Your task is to transcribe the data in full.
• • • • •
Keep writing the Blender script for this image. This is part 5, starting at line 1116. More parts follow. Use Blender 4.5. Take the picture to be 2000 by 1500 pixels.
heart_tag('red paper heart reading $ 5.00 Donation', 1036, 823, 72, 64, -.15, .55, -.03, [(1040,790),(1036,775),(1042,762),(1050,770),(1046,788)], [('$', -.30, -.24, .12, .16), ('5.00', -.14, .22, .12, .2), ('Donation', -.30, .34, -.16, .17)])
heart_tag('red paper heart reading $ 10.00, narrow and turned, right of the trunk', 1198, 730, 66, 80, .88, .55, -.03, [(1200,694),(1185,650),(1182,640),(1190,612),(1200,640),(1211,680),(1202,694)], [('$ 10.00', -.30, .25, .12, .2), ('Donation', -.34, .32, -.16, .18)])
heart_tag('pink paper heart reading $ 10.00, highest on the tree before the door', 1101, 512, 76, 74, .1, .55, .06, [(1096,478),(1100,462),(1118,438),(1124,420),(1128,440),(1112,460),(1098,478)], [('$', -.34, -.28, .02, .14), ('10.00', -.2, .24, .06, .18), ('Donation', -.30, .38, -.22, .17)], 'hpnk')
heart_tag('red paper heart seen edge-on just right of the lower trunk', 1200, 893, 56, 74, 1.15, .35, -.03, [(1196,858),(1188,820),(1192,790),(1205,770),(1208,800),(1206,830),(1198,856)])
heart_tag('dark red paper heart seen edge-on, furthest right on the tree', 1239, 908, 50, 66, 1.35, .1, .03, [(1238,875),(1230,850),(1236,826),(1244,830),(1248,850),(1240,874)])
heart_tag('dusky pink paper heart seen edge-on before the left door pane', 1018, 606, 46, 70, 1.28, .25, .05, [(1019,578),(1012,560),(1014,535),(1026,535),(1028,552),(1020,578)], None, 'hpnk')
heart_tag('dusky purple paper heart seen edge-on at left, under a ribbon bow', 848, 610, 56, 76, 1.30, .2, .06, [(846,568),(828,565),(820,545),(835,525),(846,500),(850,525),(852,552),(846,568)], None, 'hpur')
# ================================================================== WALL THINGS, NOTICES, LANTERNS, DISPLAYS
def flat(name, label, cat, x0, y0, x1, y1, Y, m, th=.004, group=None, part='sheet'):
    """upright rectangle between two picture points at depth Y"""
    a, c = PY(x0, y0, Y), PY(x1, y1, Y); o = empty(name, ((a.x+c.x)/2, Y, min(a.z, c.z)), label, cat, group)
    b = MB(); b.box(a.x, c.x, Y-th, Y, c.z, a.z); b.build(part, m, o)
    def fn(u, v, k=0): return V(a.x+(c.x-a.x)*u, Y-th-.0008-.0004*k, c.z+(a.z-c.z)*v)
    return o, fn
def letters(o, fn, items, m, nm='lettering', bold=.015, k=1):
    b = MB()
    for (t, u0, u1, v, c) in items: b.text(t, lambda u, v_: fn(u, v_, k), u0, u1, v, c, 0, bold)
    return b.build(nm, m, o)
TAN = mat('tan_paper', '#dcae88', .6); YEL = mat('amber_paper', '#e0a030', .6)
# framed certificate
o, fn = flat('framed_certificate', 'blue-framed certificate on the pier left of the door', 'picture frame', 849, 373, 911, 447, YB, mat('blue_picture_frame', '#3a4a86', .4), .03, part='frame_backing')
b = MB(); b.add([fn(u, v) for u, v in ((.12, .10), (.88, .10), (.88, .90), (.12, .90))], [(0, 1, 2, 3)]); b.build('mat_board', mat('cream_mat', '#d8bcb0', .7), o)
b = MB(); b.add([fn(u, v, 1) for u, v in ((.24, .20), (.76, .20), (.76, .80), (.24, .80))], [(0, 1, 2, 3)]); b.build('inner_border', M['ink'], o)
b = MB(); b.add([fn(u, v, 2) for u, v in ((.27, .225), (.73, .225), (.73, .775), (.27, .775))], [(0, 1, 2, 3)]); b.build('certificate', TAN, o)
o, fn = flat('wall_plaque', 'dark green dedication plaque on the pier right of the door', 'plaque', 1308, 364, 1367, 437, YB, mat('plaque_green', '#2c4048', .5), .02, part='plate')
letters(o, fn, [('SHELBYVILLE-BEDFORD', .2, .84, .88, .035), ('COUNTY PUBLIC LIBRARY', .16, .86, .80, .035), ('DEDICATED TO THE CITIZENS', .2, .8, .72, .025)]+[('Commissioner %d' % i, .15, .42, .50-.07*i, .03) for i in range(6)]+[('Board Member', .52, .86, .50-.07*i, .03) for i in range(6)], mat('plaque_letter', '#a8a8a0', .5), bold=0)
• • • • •
Expected answer:
Keep writing the Blender script for this image. This is part 5, starting at line 1116. More parts follow. Use Blender 4.5. Take the picture to be 2000 by 1500 pixels.
heart_tag('red paper heart reading $ 5.00 Donation', 1036, 823, 72, 64, -.15, .55, -.03, [(1040,790),(1036,775),(1042,762),(1050,770),(1046,788)], [('$', -.30, -.24, .12, .16), ('5.00', -.14, .22, .12, .2), ('Donation', -.30, .34, -.16, .17)])
heart_tag('red paper heart reading $ 10.00, narrow and turned, right of the trunk', 1198, 730, 66, 80, .88, .55, -.03, [(1200,694),(1185,650),(1182,640),(1190,612),(1200,640),(1211,680),(1202,694)], [('$ 10.00', -.30, .25, .12, .2), ('Donation', -.34, .32, -.16, .18)])
heart_tag('pink paper heart reading $ 10.00, highest on the tree before the door', 1101, 512, 76, 74, .1, .55, .06, [(1096,478),(1100,462),(1118,438),(1124,420),(1128,440),(1112,460),(1098,478)], [('$', -.34, -.28, .02, .14), ('10.00', -.2, .24, .06, .18), ('Donation', -.30, .38, -.22, .17)], 'hpnk')
heart_tag('red paper heart seen edge-on just right of the lower trunk', 1200, 893, 56, 74, 1.15, .35, -.03, [(1196,858),(1188,820),(1192,790),(1205,770),(1208,800),(1206,830),(1198,856)])
heart_tag('dark red paper heart seen edge-on, furthest right on the tree', 1239, 908, 50, 66, 1.35, .1, .03, [(1238,875),(1230,850),(1236,826),(1244,830),(1248,850),(1240,874)])
heart_tag('dusky pink paper heart seen edge-on before the left door pane', 1018, 606, 46, 70, 1.28, .25, .05, [(1019,578),(1012,560),(1014,535),(1026,535),(1028,552),(1020,578)], None, 'hpnk')
heart_tag('dusky purple paper heart seen edge-on at left, under a ribbon bow', 848, 610, 56, 76, 1.30, .2, .06, [(846,568),(828,565),(820,545),(835,525),(846,500),(850,525),(852,552),(846,568)], None, 'hpur')
# ================================================================== WALL THINGS, NOTICES, LANTERNS, DISPLAYS
def flat(name, label, cat, x0, y0, x1, y1, Y, m, th=.004, group=None, part='sheet'):
    """upright rectangle between two picture points at depth Y"""
    a, c = PY(x0, y0, Y), PY(x1, y1, Y); o = empty(name, ((a.x+c.x)/2, Y, min(a.z, c.z)), label, cat, group)
    b = MB(); b.box(a.x, c.x, Y-th, Y, c.z, a.z); b.build(part, m, o)
    def fn(u, v, k=0): return V(a.x+(c.x-a.x)*u, Y-th-.0008-.0004*k, c.z+(a.z-c.z)*v)
    return o, fn
def letters(o, fn, items, m, nm='lettering', bold=.015, k=1):
    b = MB()
    for (t, u0, u1, v, c) in items: b.text(t, lambda u, v_: fn(u, v_, k), u0, u1, v, c, 0, bold)
    return b.build(nm, m, o)
TAN = mat('tan_paper', '#dcae88', .6); YEL = mat('amber_paper', '#e0a030', .6)
# framed certificate
o, fn = flat('framed_certificate', 'blue-framed certificate on the pier left of the door', 'picture frame', 849, 373, 911, 447, YB, mat('blue_picture_frame', '#3a4a86', .4), .03, part='frame_backing')
b = MB(); b.add([fn(u, v) for u, v in ((.12, .10), (.88, .10), (.88, .90), (.12, .90))], [(0, 1, 2, 3)]); b.build('mat_board', mat('cream_mat', '#d8bcb0', .7), o)
b = MB(); b.add([fn(u, v, 1) for u, v in ((.24, .20), (.76, .20), (.76, .80), (.24, .80))], [(0, 1, 2, 3)]); b.build('inner_border', M['ink'], o)
b = MB(); b.add([fn(u, v, 2) for u, v in ((.27, .225), (.73, .225), (.73, .775), (.27, .775))], [(0, 1, 2, 3)]); b.build('certificate', TAN, o)
o, fn = flat('wall_plaque', 'dark green dedication plaque on the pier right of the door', 'plaque', 1308, 364, 1367, 437, YB, mat('plaque_green', '#2c4048', .5), .02, part='plate')
letters(o, fn, [('SHELBYVILLE-BEDFORD', .2, .84, .88, .035), ('COUNTY PUBLIC LIBRARY', .16, .86, .80, .035), ('DEDICATED TO THE CITIZENS', .2, .8, .72, .025)]+[('Commissioner %d' % i, .15, .42, .50-.07*i, .03) for i in range(6)]+[('Board Member', .52, .86, .50-.07*i, .03) for i in range(6)], mat('plaque_letter', '#a8a8a0', .5), bold=0)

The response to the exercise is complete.